The ouster of Bronster and Anzai will come back into focus because the Senate, the only chamber with confirmation power, is required under the state Constitution to consider gubernatorial appointees at its first opportunity.

So while both the House and the Senate may be correcting flawed bills, the Senate would be considering at least one executive appointment.

It would be of Anzai's replacement, Neal Miyahira, who assumed his interim post late last month, three weeks after the Senate voted 15-10 to reject Anzai and 14-11 to dump Bronster.

It's unclear if Cayetano, who could not be reached for comment Friday, will have an attorney general-select by early August, which now seems to be the earliest when a special session could be held. Cayetano has acknowledged that he has had trouble finding a replacement for Bronster. Bronster's first deputy, Rick Keller, is filling in as acting attorney general.

Miyahira, 47, spent four years as Anzai's deputy and most recently was deputy tax director.

Asked if his nomination might be affected by any fallout from the Senate's rejection of his former boss and Bronster, Miyahira said: "I have no idea. I made some courtesy calls (with senators), but I have no idea.

"I'm going to approach this positively."

The major difference between Miyahira and Anzai is style. Miyahira has been more diplomatic than Anzai when testifying before legislative panels.

Anzai, however, developed a reputation for being brutally frank, unafraid to speak his mind, even if it meant appearing to be abrasive to lawmakers. One senator once confided to the Star-Bulletin that several of his colleagues thought that Anzai wasn't sufficiently deferential.

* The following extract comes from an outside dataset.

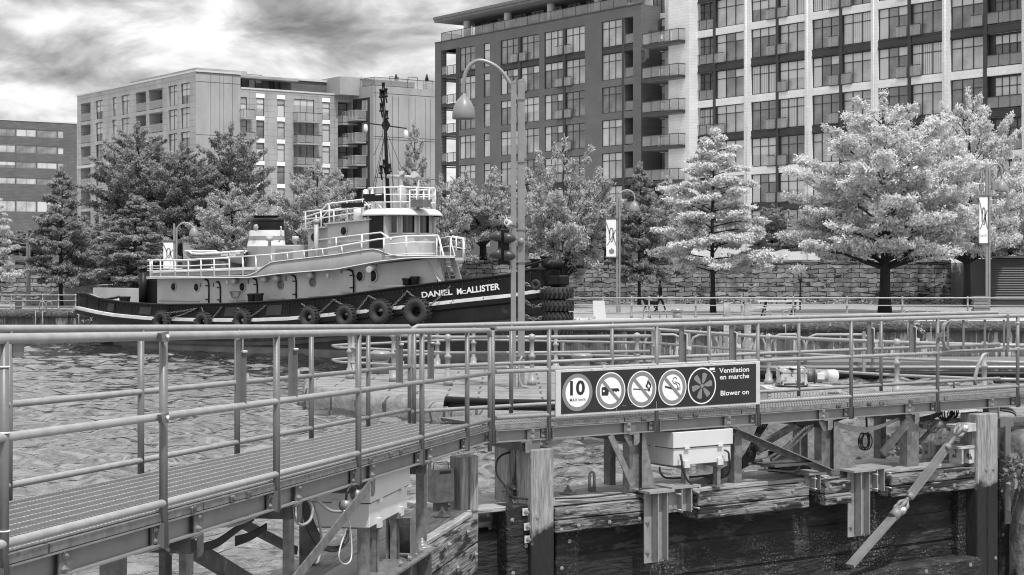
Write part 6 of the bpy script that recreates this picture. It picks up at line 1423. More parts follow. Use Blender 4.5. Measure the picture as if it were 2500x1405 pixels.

Sens. Carol Fukunaga (D, Makiki) and Andrew Levin (D, Volcano), the co-chairpersons of the Ways and Means Committee, which would conduct a hearing on Miyahira's nomination and make a recommendation to the full Senate, were in a closed-door meeting Friday and were unavailable for comment.

Fukunaga voted against Anzai and Bronster. Levin backed them.

Fukunaga has suggested that Anzai kept lawmakers from getting an accurate picture of how the state was spending tax dollars and that Cayetano was ignoring legislative directives on how state funds should be spent.

No one rose on the Senate floor to speak on Anzai's behalf.

House Speaker Calvin Say (D, Palolo) said he never had any problems with Anzai. When he was Finance Committee chairman, Say said, it wasn't unusual for Anzai to rush over to his office with supporting documents to answer questions he might have raised.

Isle residents were outraged with the Senate's rejection of Anzai and Bronster because both were seen as willing to challenge the status quo and entrenched interests -- Anzai for his willingness to consider layoffs of public workers and for saying that state labor costs were soaring out of control, Bronster for aggressively investigating the powerful Bishop Estate.

Friday, the House's Say and Senate President Norman Mizuguchi (D, Aiea) met to discuss what bills might be addressed during a special session.

Say said he was firm in stating that he didn't want the agenda to go beyond fixing the bills for hotel industry tax incentives and for paying Washington $2.1 million for refunds from the Hawaii Public Employees Health Fund to avoid $200,000 to $300,000 in interest payments.